A trial would have to determine if 250ok did, in effect, reverse engineer and sell the technology, against contract. and also the degree if any of Validity's “successor liability.” Email on Acid is demanding any revenue that accrued. 

The most recent hearing in September consisted of bickering about the allegedly slow pace of discovery production by the 250ok side. It was not without its humorous moments. 

Matthew McLaughlin, attorney for the defense, said his client had produced over 900,000 Slack messages and 50,000 pages of non-Slack documents. 

Zachary Garthe, attorney for the plaintiff, countered: “Over 800,000 of those documents were automated system messages with no communication information.” 

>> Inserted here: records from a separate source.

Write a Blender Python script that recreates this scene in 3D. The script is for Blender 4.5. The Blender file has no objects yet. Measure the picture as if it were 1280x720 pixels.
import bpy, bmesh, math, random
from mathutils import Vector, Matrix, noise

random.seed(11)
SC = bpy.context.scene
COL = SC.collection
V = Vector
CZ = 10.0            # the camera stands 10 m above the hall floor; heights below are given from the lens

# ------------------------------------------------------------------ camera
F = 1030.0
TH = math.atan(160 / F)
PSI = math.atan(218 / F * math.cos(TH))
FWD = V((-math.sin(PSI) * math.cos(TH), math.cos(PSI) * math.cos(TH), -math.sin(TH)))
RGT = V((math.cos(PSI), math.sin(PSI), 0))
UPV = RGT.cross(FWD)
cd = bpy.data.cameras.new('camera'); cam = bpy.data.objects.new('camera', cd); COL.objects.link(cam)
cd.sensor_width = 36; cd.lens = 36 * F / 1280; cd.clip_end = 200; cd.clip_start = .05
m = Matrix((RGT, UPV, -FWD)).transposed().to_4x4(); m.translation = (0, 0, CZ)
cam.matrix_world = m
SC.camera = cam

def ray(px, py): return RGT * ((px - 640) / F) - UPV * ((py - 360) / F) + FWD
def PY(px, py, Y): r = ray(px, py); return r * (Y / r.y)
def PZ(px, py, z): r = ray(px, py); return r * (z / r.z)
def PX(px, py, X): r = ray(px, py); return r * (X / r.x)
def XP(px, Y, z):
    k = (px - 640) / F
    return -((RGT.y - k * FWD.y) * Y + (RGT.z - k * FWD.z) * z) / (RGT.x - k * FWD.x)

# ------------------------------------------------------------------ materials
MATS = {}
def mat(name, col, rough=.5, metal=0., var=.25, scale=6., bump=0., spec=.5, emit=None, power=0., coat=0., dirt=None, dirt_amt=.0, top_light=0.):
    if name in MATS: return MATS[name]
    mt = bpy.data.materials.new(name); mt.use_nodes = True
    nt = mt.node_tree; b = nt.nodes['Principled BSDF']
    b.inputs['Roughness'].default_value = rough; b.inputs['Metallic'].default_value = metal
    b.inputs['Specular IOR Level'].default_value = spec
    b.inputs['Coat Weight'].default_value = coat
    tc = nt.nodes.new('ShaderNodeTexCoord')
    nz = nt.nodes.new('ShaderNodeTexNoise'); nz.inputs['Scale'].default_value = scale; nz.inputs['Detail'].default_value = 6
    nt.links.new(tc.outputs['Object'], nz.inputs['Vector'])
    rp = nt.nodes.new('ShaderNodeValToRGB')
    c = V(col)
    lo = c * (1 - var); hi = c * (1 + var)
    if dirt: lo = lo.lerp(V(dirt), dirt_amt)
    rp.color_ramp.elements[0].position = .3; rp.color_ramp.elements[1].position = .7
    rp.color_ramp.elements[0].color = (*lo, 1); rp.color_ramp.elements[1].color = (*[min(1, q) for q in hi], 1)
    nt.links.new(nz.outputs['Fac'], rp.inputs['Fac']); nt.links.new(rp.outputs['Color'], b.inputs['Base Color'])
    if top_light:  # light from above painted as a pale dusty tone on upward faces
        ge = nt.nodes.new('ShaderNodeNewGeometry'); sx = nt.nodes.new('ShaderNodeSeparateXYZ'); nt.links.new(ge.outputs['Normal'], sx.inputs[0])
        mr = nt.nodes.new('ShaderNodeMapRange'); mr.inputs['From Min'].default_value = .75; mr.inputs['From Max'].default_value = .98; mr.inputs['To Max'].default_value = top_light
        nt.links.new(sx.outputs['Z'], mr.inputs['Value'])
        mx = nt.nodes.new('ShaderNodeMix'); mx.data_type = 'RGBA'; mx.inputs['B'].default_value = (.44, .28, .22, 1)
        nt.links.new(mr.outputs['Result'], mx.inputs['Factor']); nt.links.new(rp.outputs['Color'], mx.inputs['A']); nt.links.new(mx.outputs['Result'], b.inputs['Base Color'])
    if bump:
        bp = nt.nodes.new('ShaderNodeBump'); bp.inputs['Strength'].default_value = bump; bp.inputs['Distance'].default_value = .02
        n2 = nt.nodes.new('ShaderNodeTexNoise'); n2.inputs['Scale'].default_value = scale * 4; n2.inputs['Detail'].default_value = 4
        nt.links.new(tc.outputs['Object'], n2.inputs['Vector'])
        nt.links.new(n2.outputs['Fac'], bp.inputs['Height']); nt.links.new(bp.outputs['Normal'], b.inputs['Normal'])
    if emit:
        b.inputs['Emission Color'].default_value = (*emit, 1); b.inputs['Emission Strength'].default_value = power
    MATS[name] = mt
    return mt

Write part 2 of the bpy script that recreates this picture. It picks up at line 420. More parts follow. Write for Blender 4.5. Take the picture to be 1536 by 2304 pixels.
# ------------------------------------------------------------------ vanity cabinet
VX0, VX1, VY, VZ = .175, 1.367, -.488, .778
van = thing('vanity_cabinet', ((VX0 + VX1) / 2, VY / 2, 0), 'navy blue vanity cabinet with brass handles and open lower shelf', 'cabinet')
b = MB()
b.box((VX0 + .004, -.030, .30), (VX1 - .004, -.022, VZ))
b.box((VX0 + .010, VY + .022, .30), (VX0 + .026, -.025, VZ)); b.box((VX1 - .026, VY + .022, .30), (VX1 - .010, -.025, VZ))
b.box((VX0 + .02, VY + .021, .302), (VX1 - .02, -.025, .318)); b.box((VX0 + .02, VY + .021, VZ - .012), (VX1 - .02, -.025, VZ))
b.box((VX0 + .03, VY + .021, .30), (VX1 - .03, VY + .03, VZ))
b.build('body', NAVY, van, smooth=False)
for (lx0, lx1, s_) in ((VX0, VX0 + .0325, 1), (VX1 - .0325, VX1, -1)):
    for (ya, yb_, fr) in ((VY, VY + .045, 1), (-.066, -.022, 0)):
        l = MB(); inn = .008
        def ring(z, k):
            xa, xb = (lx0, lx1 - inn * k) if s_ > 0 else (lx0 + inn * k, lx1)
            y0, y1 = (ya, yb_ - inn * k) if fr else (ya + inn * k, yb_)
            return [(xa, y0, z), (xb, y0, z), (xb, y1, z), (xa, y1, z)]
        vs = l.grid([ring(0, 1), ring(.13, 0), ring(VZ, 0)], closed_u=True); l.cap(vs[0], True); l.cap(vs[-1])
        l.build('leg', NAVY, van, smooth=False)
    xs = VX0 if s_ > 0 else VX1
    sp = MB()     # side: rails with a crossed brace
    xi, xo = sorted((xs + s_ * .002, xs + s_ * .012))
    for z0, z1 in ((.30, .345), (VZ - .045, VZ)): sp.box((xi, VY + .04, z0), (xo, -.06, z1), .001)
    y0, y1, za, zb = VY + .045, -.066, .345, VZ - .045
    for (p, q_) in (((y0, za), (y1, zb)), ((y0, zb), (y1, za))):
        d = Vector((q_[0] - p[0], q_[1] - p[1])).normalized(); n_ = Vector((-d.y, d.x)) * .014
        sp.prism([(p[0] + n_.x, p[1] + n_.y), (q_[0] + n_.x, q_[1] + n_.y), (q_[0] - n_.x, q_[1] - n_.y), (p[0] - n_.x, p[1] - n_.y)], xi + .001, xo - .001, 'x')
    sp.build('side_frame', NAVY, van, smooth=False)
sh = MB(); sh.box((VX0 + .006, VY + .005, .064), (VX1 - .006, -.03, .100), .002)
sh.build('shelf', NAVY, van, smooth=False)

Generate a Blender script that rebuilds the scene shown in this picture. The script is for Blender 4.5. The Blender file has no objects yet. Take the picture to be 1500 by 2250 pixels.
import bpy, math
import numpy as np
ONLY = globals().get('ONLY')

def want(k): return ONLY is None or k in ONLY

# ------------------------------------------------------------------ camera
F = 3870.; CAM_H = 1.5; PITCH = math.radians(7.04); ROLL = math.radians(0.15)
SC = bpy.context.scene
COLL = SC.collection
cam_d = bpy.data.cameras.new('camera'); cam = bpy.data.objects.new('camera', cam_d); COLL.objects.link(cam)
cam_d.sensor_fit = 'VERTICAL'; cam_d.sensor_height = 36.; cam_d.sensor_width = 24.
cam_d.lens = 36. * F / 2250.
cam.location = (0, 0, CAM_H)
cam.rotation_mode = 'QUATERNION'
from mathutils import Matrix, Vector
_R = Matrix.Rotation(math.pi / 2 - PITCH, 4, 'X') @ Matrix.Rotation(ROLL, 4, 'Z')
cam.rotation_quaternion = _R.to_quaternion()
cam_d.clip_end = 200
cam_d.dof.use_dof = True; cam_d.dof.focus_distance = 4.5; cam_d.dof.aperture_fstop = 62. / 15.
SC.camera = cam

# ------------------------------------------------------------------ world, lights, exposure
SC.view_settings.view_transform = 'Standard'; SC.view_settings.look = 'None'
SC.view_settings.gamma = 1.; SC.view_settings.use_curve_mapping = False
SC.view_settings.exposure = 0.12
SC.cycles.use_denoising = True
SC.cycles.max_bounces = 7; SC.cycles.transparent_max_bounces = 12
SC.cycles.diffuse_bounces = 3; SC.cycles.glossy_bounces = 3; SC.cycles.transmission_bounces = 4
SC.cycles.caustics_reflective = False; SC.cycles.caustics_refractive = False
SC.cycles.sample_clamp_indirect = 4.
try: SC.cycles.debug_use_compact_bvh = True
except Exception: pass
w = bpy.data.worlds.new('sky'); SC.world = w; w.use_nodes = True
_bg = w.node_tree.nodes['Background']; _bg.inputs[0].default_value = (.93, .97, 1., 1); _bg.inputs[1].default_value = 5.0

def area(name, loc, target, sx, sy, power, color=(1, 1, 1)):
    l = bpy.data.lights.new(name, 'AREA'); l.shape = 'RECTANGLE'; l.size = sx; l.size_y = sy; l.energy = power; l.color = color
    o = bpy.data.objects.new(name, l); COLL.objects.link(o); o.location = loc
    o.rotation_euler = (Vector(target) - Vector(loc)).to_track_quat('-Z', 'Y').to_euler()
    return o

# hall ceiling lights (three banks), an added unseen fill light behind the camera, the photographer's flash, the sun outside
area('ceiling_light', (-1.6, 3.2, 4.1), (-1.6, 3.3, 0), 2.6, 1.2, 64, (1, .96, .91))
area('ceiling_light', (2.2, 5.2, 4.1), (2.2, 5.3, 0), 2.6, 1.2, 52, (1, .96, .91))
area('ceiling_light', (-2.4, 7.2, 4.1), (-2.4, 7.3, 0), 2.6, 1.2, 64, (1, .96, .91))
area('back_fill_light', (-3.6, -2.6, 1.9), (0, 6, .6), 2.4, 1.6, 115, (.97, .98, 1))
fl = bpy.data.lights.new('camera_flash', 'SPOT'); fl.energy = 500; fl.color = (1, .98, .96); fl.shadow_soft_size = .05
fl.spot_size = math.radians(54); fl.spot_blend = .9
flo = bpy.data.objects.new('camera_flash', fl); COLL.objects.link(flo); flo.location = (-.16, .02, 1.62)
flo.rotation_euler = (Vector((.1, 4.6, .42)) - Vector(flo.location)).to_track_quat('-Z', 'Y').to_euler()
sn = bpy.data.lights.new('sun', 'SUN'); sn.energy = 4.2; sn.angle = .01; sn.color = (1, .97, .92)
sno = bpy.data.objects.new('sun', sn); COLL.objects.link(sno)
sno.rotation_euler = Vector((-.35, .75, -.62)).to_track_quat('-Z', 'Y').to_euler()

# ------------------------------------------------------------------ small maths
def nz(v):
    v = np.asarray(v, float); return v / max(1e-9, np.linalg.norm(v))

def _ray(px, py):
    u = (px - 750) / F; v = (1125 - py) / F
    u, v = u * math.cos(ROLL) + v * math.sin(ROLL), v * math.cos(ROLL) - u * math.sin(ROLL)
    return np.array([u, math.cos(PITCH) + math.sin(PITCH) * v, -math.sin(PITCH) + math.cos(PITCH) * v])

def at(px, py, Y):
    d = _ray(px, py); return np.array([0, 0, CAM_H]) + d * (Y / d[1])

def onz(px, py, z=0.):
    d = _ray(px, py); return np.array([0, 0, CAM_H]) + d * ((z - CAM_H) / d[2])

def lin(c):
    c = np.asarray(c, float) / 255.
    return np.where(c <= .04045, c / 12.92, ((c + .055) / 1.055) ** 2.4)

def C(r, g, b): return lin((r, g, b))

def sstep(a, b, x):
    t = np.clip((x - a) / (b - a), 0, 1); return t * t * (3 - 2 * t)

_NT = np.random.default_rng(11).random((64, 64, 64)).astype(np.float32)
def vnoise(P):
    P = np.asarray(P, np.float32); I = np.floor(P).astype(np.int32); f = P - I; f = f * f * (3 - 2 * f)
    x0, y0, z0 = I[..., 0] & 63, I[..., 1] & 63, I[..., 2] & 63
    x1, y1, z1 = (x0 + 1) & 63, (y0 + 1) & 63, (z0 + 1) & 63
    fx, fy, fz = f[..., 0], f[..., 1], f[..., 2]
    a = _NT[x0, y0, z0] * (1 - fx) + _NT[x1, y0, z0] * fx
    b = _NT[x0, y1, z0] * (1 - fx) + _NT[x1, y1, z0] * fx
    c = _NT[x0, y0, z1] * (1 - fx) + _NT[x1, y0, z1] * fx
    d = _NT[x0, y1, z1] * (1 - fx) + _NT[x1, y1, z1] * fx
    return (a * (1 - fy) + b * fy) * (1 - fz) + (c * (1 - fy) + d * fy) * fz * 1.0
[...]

Judge Hegarty, highlighting the need to monitor discovery, said: “Well, let’s just have a hearing every day…Could you guys just pencil me in at 9:55 every day?” 

There was also some joshing about getting into the virtual hearing.

The case filed in 2019 has even spilled over into other courts. In November 2021, U.S. District Judge Xavier Rodriguez of the U.S. District Court for the Western District of Texas, San Antonio, squashed a subpoena issued to William Conway, CEO of Pathwire, seeking that he be deposed. Conway resides in Texas, the documents state.  

Both sides have declined to comment on the lawsuit in the past. 

But here’s the question: Why are these corporations running up legal bills to fight this out? Is the technology really that valuable? Litmus also offers a service for rendering emails.  

Judging it from the outside, with the limited information available, the technology seems ever more critical given that mobile use is growing, like that of other channels. Email marketers need to see what they are sending out.      

It may come down to this. As one observer says, “There’s only two real players out there and Litmus has done a good job in penetrating a lot of the ESP’s and EOA has the other chunk. But the revenue is tight. So add another player and you dilute the pool.”